• SET TASK
Nothing but the lines from the top of the data to the line holding "SC.camera = camera" should be printed, word for word and both ends included; leave the pictures out.

• SOURCE MATERIAL
────────────────────

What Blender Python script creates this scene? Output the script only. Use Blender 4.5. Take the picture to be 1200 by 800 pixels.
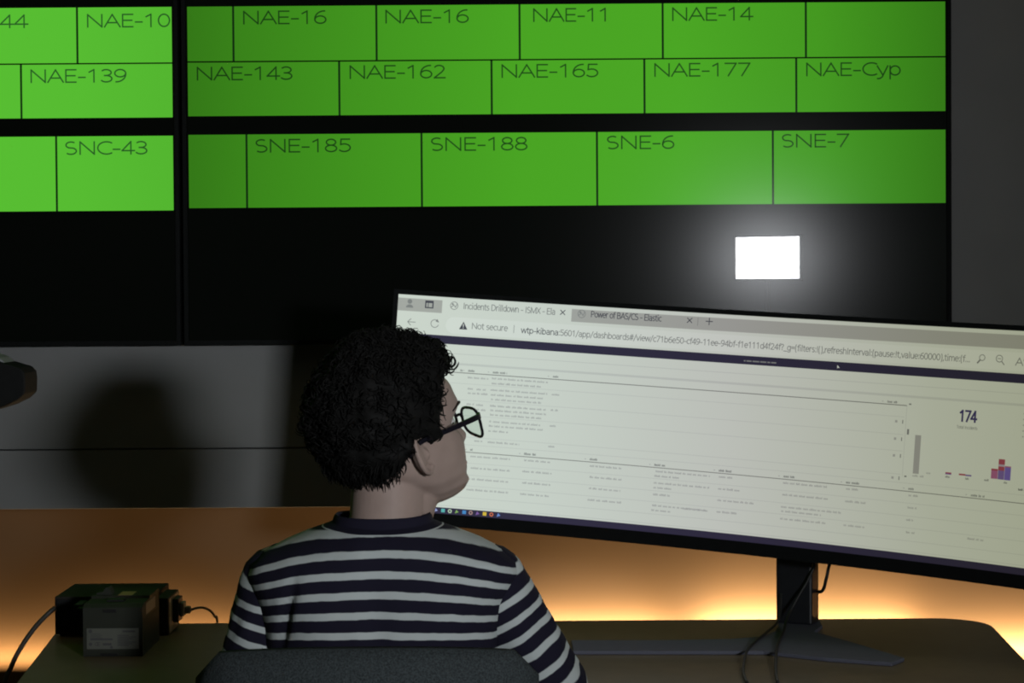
import bpy, bmesh, math, random
import numpy as np
from mathutils import Matrix, Vector, noise

random.seed(7)
for _o in list(bpy.data.objects):
    bpy.data.objects.remove(_o)
SC = bpy.context.scene
COL = SC.collection
PI = math.pi

# ------------------------------------------------------------------ camera, world, lights, exposure
cam_data = bpy.data.cameras.new('camera')
cam_data.lens = 72.0
cam_data.sensor_width = 36.0
cam_data.clip_start = 0.05
camera = bpy.data.objects.new('camera', cam_data)
COL.objects.link(camera)
camera.matrix_world = Matrix.Translation((0, 0, 1.32)) @ Matrix.Rotation(PI / 2 - math.radians(1.3126), 4, 'X') @ Matrix.Rotation(math.radians(-0.4), 4, 'Z')
SC.camera = camera

SC.view_settings.view_transform = 'Standard'
SC.view_settings.look = 'None'
SC.view_settings.exposure = 0.0
SC.view_settings.gamma = 1.0
SC.view_settings.use_curve_mapping = False
SC.cycles.use_denoising = True
SC.cycles.filter_width = 2.0
SC.cycles.sample_clamp_indirect = 4.0

world = bpy.data.worlds.new('room_air')
world.use_nodes = True
world.node_tree.nodes['Background'].inputs[0].default_value = (0.62, 0.66, 0.52, 1)
world.node_tree.nodes['Background'].inputs[1].default_value = 0.006
SC.world = world

PANEL_WATTS = 6.6
WARM_GAIN = 2.9
WARM = (1.0, 0.64, 0.29)
WARM_PALE = (1.0, 0.70, 0.37)


def area(name, loc, aim, sx, sy, power, color, spread=PI):
    d = bpy.data.lights.new(name, 'AREA')
    d.shape = 'RECTANGLE'
    d.size, d.size_y, d.energy, d.color = sx, sy, power, color
    d.spread = spread
    o = bpy.data.objects.new(name, d)
    COL.objects.link(o)
    o.location = loc
    o.rotation_euler = (Vector(aim) - Vector(loc)).to_track_quat('-Z', 'Y').to_euler()
    return o


# warm strip lights tucked behind the desk, in the recess under the grey wall panels
for _x, _w, _p, _z in ((-1.25, 0.5, 0.55, 0.50), (-0.78, 0.4, 0.55, 0.525), (-0.30, 0.4, 0.75, 0.54), (0.16, 0.30, 1.1, 0.54), (0.36, 0.14, 0.30, 0.535), (0.53, 0.20, 1.25, 0.545), (0.76, 0.26, 1.35, 0.54), (1.15, 0.5, 1.9, 0.50)):
    area('warm_strip_light', (_x, 4.568, _z), (_x, 4.600, _z + 0.045), _w, 0.02, _p * WARM_GAIN, WARM if _x < 0 else WARM_PALE)
area('warm_strip_light', (0.0, 4.555, 0.850), (0.0, 4.575, 0.70), 2.8, 0.012, 0.035 * WARM_GAIN, WARM)
# the photographer's LED panel (its housing and stand are built below); the lens sheet narrows its beam
PANEL = Vector((1.158, -0.427, 1.478))
PANEL_TURN = math.radians(22)
_pl = area('video_light_beam', PANEL + Vector((-0.0003 * math.sin(PANEL_TURN), 0.0003 * math.cos(PANEL_TURN), 0)), PANEL + Vector((-math.sin(PANEL_TURN), math.cos(PANEL_TURN), 0)), 0.292, 0.185, PANEL_WATTS, (0.93, 0.96, 1.0), math.radians(58))


# ------------------------------------------------------------------ materials
def mat(name, col, rough=0.6, metal=0.0, spec=0.5, var=0.12, scale=60.0, bump=0.0, bscale=300.0, alpha=None):
    m = bpy.data.materials.new(name)
    m.use_nodes = True
    nt = m.node_tree
    b = nt.nodes['Principled BSDF']
    b.inputs['Roughness'].default_value = rough
    b.inputs['Metallic'].default_value = metal
    b.inputs['Specular IOR Level'].default_value = spec
    tc = nt.nodes.new('ShaderNodeTexCoord')
    n = nt.nodes.new('ShaderNodeTexNoise')
    n.inputs['Scale'].default_value = scale
    n.inputs['Detail'].default_value = 3
    nt.links.new(tc.outputs['Object'], n.inputs['Vector'])
    r = nt.nodes.new('ShaderNodeValToRGB')
    r.color_ramp.elements[0].position = 0.3
    r.color_ramp.elements[1].position = 0.7
    r.color_ramp.elements[0].color = tuple(c * (1 - var) for c in col) + (1,)
    r.color_ramp.elements[1].color = tuple(min(1, c * (1 + var)) for c in col) + (1,)
    nt.links.new(n.outputs['Fac'], r.inputs['Fac'])
    nt.links.new(r.outputs['Color'], b.inputs['Base Color'])
    if bump:
        n2 = nt.nodes.new('ShaderNodeTexNoise')
        n2.inputs['Scale'].default_value = bscale
        nt.links.new(tc.outputs['Object'], n2.inputs['Vector'])
        bp = nt.nodes.new('ShaderNodeBump')
        bp.inputs['Strength'].default_value = bump
        bp.inputs['Distance'].default_value = 0.002
        nt.links.new(n2.outputs['Fac'], bp.inputs['Height'])
        nt.links.new(bp.outputs['Normal'], b.inputs['Normal'])
    return m


def screen_mat(name, col, strength=1.0, ramp=None, rough=0.3, spec=0.3, coat=0.0):
    """A lit pixel colour. ramp = [(x, gain)...]: brightness and tint change painted into the emission across the width (object X)."""
    m = bpy.data.materials.new(name)
    m.use_nodes = True
    nt = m.node_tree
    b = nt.nodes['Principled BSDF']
    b.inputs['Base Color'].default_value = (0.004, 0.004, 0.004, 1)
    b.inputs['Roughness'].default_value = rough
    b.inputs['Specular IOR Level'].default_value = spec
    b.inputs['Coat Weight'].default_value = coat
    b.inputs['Coat Roughness'].default_value = 0.004
    b.inputs['Emission Color'].default_value = col + (1,)
    b.inputs['Emission Strength'].default_value = strength
    if ramp:
        tc = nt.nodes.new('ShaderNodeTexCoord')
        sp = nt.nodes.new('ShaderNodeSeparateXYZ')
        nt.links.new(tc.outputs['Object'], sp.inputs[0])
        mr = nt.nodes.new('ShaderNodeMapRange')
        mr.inputs['From Min'].default_value = ramp[0][0]
        mr.inputs['From Max'].default_value = ramp[-1][0]
        nt.links.new(sp.outputs['X'], mr.inputs['Value'])
        cr = nt.nodes.new('ShaderNodeValToRGB')
        cr.color_ramp.interpolation = 'EASE' if len(ramp) < 3 else 'LINEAR'
        els = cr.color_ramp.elements
        while len(els) < len(ramp):
            els.new(0.5)
        span = ramp[-1][0] - ramp[0][0]
        for e, (x, g) in zip(els, ramp):
            e.position = (x - ramp[0][0]) / span
            g = g if isinstance(g, tuple) else (g, g, g)
            e.color = g + (1,)
        nt.links.new(mr.outputs['Result'], cr.inputs['Fac'])
        mx = nt.nodes.new('ShaderNodeMix')
        mx.data_type = 'RGBA'
        mx.blend_type = 'MULTIPLY'
        mx.inputs['Factor'].default_value = 1
        mx.inputs['B'].default_value = col + (1,)
        nt.links.new(cr.outputs['Color'], mx.inputs['A'])
        nt.links.new(mx.outputs['Result'], b.inputs['Emission Color'])
    return m


M = {}
M['wall_grey'] = mat('wall_grey', (0.225, 0.23, 0.225), 0.85, var=0.03, scale=8, bump=0.05)
M['wall_dark'] = mat('wall_dark', (0.06, 0.06, 0.058), 0.9, var=0.05, scale=5)
M['wall_side'] = mat('wall_side_paint', (0.42, 0.42, 0.38), 0.9, var=0.03, scale=5)
M['recess'] = mat('recess_paint', (0.100, 0.058, 0.026), 0.8, var=0.03, scale=6)
M['carpet'] = mat('carpet', (0.05, 0.052, 0.055), 0.95, var=0.3, scale=200, bump=0.3)
M['ceiling'] = mat('ceiling_paint', (0.6, 0.6, 0.56), 0.9, var=0.03, scale=4)
M['desk'] = mat('desk_laminate', (0.175, 0.135, 0.082), 0.34, spec=0.30, var=0.08, scale=40, bump=0.04, bscale=900)
M['desk_edge'] = mat('desk_edge', (0.05, 0.045, 0.04), 0.5)
M['black'] = mat('black_plastic', (0.012, 0.012, 0.012), 0.45, spec=0.3)
M['black_matte'] = mat('black_matte_plastic', (0.010, 0.011, 0.011), 0.7, spec=0.2)
M['black_gloss'] = mat('black_gloss_plastic', (0.012, 0.013, 0.016), 0.3, spec=0.5)
M['stand'] = mat('stand_metal', (0.012, 0.013, 0.016), 0.38, spec=0.5)
M['grey_steel'] = mat('grey_steel', (0.16, 0.16, 0.15), 0.45, metal=0.6)
M['chrome'] = mat('chrome', (0.6, 0.6, 0.6), 0.2, metal=1.0)
M['grey_plastic'] = mat('grey_plastic', (0.026, 0.029, 0.021), 0.7, spec=0.2, var=0.05)
M['label_paper'] = mat('label_paper', (0.095, 0.10, 0.08), 0.6, var=0.03)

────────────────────

• WRITTEN ANSWER
What Blender Python script creates this scene? Output the script only. Use Blender 4.5. Take the picture to be 1200 by 800 pixels.
import bpy, bmesh, math, random
import numpy as np
from mathutils import Matrix, Vector, noise

random.seed(7)
for _o in list(bpy.data.objects):
    bpy.data.objects.remove(_o)
SC = bpy.context.scene
COL = SC.collection
PI = math.pi

# ------------------------------------------------------------------ camera, world, lights, exposure
cam_data = bpy.data.cameras.new('camera')
cam_data.lens = 72.0
cam_data.sensor_width = 36.0
cam_data.clip_start = 0.05
camera = bpy.data.objects.new('camera', cam_data)
COL.objects.link(camera)
camera.matrix_world = Matrix.Translation((0, 0, 1.32)) @ Matrix.Rotation(PI / 2 - math.radians(1.3126), 4, 'X') @ Matrix.Rotation(math.radians(-0.4), 4, 'Z')
SC.camera = camera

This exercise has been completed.